For to all such writers it had all along during the 2024 presidential campaigns been so obvious that candidate Donald Trump was lying every single day, and making promises he could not possibly keep, that they could not see how he could possibly win.
They were very well aware that Trump had a cult-like mass following which would never desert him no matter what – even if (as Trump himself boasted) he shot someone on a busy New York street in broad daylight.
However, they expected a critical mass of voters to be put off by Trump’s bombastic self-promotion and contradictory lies and thus deliver a safe victory to the Democratic Party candidate, Kamala Harris.
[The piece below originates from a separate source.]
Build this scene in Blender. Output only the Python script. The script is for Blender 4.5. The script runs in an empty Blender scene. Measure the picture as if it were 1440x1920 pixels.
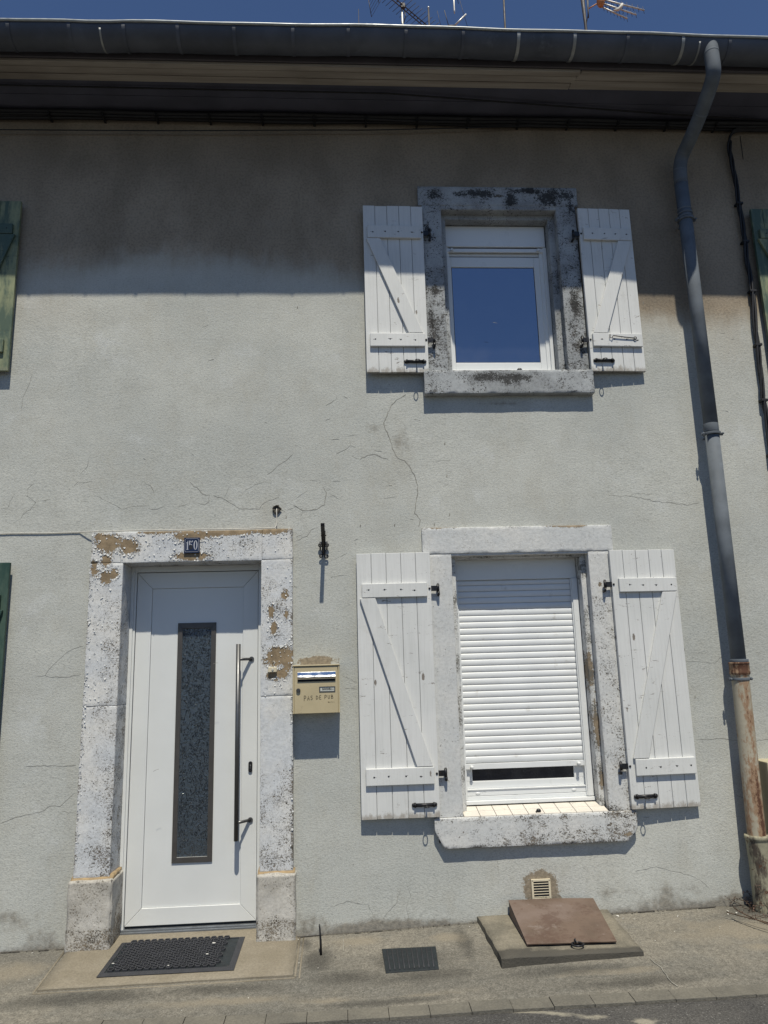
import bpy, bmesh, math, random
from mathutils import Vector, Matrix, noise as mnoise
random.seed(7)
S = bpy.context.scene
C = S.collection
# ---------------------------------------------------------------- camera
cd = bpy.data.cameras.new('camera'); cam = bpy.data.objects.new('camera', cd); C.objects.link(cam)
cd.sensor_fit = 'VERTICAL'; cd.sensor_height = 24.0; cd.sensor_width = 18.0; cd.lens = 17.1976
cd.clip_start = 0.05; cd.clip_end = 2000
r_ = Vector((0.99807179, -0.05560596, -0.02758056)); u_ = Vector((0.01590146, -0.20045346, 0.97957417)); f_ = Vector((0.05999878, 0.97812391, 0.19918272))
m3 = Matrix((r_, u_, -f_)).transposed()
cam.matrix_world = Matrix.Translation((0, -5.04, 1.6)) @ m3.to_4x4()
S.camera = cam
# ---------------------------------------------------------------- light
SUN = Vector((0.08, -1.0, 2.10)).normalized()          # towards the sun
el = math.asin(SUN.z); az = math.atan2(SUN.x, SUN.y)
W = bpy.data.worlds.new('World'); S.world = W; W.use_nodes = True
wn = W.node_tree; bg = wn.nodes['Background']
sky = wn.nodes.new('ShaderNodeTexSky'); sky.sky_type = 'NISHITA'; sky.sun_disc = False
sky.sun_elevation = el; sky.sun_rotation = az; sky.altitude = 250; sky.air_density = 1.0; sky.dust_density = 0.0; sky.ozone_density = 5.0
tn = wn.nodes.new('ShaderNodeMix'); tn.data_type = 'RGBA'; tn.blend_type = 'MULTIPLY'; tn.inputs[0].default_value = 1.0; tn.inputs[7].default_value = (1.02, 1.06, 1.18, 1)
wn.links.new(sky.outputs[0], tn.inputs[6]); wn.links.new(tn.outputs[2], bg.inputs['Color']); bg.inputs['Strength'].default_value = 0.068
sl = bpy.data.lights.new('sun', 'SUN'); sl.energy = 4.75; sl.angle = math.radians(0.6); sl.color = (1.0, 0.948, 0.822)
so = bpy.data.objects.new('sun', sl); C.objects.link(so)
so.rotation_euler = (-SUN).to_track_quat('-Z', 'Y').to_euler(); so.location = (0, -8, 14)
S.view_settings.view_transform = 'Standard'; S.view_settings.look = 'None'; S.view_settings.gamma = 1.0
S.view_settings.exposure = 0.0
S.render.engine = 'CYCLES'
S.cycles.max_bounces = 8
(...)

But those potential Kamala Harris voters in the end preferred to cast their ballots for Trump. And the question now arising, is this: “What were they thinking?” And this question is not asked with the kind of contemptuous dismissal that you might expect.
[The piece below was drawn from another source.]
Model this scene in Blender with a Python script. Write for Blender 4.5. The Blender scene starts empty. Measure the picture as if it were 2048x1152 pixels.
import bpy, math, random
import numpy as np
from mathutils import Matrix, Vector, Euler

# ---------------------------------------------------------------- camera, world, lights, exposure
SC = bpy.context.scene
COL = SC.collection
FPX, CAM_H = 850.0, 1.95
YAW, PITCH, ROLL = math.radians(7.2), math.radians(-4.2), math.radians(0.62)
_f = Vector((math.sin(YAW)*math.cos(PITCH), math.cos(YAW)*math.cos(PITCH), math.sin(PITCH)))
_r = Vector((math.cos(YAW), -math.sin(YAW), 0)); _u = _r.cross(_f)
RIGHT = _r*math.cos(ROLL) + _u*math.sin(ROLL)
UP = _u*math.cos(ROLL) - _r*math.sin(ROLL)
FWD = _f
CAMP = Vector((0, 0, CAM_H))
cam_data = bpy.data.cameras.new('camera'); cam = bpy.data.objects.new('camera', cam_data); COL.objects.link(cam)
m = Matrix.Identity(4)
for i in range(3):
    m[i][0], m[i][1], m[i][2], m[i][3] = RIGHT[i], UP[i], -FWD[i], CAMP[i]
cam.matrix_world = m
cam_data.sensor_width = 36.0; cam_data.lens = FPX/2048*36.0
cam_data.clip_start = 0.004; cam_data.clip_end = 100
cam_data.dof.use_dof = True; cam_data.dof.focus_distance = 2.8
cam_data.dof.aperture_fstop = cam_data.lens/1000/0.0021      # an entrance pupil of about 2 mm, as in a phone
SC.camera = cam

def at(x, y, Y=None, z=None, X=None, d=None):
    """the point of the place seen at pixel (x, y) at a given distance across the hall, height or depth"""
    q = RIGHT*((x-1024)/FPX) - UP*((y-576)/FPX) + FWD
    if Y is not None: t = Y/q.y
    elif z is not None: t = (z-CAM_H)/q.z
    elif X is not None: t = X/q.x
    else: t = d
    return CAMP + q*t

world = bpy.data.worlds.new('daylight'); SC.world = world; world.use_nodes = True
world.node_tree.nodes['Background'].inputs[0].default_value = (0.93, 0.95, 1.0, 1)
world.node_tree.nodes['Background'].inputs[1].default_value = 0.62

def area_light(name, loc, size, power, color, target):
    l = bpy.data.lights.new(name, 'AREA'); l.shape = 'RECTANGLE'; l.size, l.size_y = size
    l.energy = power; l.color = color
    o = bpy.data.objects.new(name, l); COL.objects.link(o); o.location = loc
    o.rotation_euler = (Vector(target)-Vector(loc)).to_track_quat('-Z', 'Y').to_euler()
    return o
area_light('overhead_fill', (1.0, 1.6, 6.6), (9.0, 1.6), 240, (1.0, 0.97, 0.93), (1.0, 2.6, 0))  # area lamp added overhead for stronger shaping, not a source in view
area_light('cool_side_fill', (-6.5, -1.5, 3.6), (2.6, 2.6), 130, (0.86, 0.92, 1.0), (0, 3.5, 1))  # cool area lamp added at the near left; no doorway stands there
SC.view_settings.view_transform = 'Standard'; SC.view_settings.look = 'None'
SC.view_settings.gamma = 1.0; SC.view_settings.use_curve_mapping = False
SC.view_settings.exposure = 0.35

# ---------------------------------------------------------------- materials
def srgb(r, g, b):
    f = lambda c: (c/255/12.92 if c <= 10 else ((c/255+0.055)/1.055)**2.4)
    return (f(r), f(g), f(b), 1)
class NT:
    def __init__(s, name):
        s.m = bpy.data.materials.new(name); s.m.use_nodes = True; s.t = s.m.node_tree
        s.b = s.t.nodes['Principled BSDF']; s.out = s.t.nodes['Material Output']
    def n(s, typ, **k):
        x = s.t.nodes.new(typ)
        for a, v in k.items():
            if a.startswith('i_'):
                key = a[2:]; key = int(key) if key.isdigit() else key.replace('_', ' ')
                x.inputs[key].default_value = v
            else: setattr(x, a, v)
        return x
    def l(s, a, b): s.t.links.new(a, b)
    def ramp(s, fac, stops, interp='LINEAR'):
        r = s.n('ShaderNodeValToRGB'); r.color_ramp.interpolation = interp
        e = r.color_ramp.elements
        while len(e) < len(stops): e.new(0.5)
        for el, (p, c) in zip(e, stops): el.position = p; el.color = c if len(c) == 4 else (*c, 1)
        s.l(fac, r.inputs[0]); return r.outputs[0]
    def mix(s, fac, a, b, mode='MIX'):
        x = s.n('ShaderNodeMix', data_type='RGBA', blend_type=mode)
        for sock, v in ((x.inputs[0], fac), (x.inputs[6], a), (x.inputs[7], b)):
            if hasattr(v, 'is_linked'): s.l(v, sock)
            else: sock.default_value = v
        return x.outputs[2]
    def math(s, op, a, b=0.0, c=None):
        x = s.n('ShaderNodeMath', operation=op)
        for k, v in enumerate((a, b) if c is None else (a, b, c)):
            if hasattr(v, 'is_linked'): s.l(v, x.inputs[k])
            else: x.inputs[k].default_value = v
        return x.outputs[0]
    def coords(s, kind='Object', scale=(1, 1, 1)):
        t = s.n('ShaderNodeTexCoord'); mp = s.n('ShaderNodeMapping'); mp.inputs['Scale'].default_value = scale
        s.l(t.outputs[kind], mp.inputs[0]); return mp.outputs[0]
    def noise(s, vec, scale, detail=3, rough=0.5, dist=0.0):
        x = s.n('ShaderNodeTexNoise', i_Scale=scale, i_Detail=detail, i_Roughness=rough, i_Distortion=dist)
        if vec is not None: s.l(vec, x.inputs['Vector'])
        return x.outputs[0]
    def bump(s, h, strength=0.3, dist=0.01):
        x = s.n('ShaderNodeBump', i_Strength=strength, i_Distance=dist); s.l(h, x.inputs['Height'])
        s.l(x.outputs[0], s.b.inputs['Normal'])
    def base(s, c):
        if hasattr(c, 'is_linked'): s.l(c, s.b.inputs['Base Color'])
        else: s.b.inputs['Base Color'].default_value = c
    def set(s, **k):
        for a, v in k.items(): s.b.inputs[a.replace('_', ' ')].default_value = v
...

Rather it is an earnest attempt to understand the kind of thinking that makes a person who is sure to suffer a decline in living standards under a Trump presidency, still end up voting for Trump.
I must admit that going into the 2022 election here in Kenya, I too had an issue that I initially dismissed as mere ignorance but was later to find as deserving of serious analysis. It arose from a remark made by a man somewhere in Central Kenya who was asked – as I recall – why President Uhuru Kenyatta seemed to have substantially lost much of his support in that region, despite having presided over the inauguration of so many landmark infrastructure projects in Central Kenya as elsewhere in the country.
The man answered, “We cannot eat roads.” And to me this seemed a singular example of human ingratitude.
For I am old enough to remember what it took to get any roads built in any part of Kenya back in the 1980s and 1990s.
Local leaders in whichever part of the country President Daniel Moi was visiting, would take the opportunity to humble themselves before him and literally beg him to “give them” a road, informing him of the rutted muddy tracks that they had to make do with, which you could hardly guess had once been a tarmac road.
The improved roads mattered because Kenya is still a largely agrarian economy, in which decent rural roads providing access to markets for fruits and vegetables is a matter of the utmost importance.
For the average farmer, the state of such roads is the diff erence between earning a good price for your produce if you deliver it to the market (or factory) in good time, and having to sell the fruits of your labour at a throwaway price, because the lorry carrying your products got stuck in the mud for over 48 hours, and your farm produce arrived at the market (or factory) half rotten.
Given this context, for anyone to be so casually dismissive of Uhuru Kenyatta’s access roads improvement programme, seemed to me then, to be simply inexplicable. But I have since come to see that those who hold such a view had a valid point.
For many of us here in Kenya, bad roads may have been emblematic of governmental neglect. But improved roads, however much we desired them, were actually not fundamental if we looked deeply into the matter.
Good rural access roads are merely a facilitator of rural commerce. But once obtained, what such commerce (and any other economic activity) aimed at was individual flourishing.
If due to government policy or any other factors, the individual voters had great difficulty making ends meet, then no network of easily accessible roads would appease them. Not even if one of those new roads passed right outside their farm.
They would be well aware that feeding their families and educating their children had become more difficult than ever. And they would blame the government – and, more specifically, the president – for this.
In this way did I arrive at the unavoidable conclusion that some of us had set the bar for “development” too low.
What really matters to voters is not long-promised infrastructure, but rather, measurable improvements in their individual lives.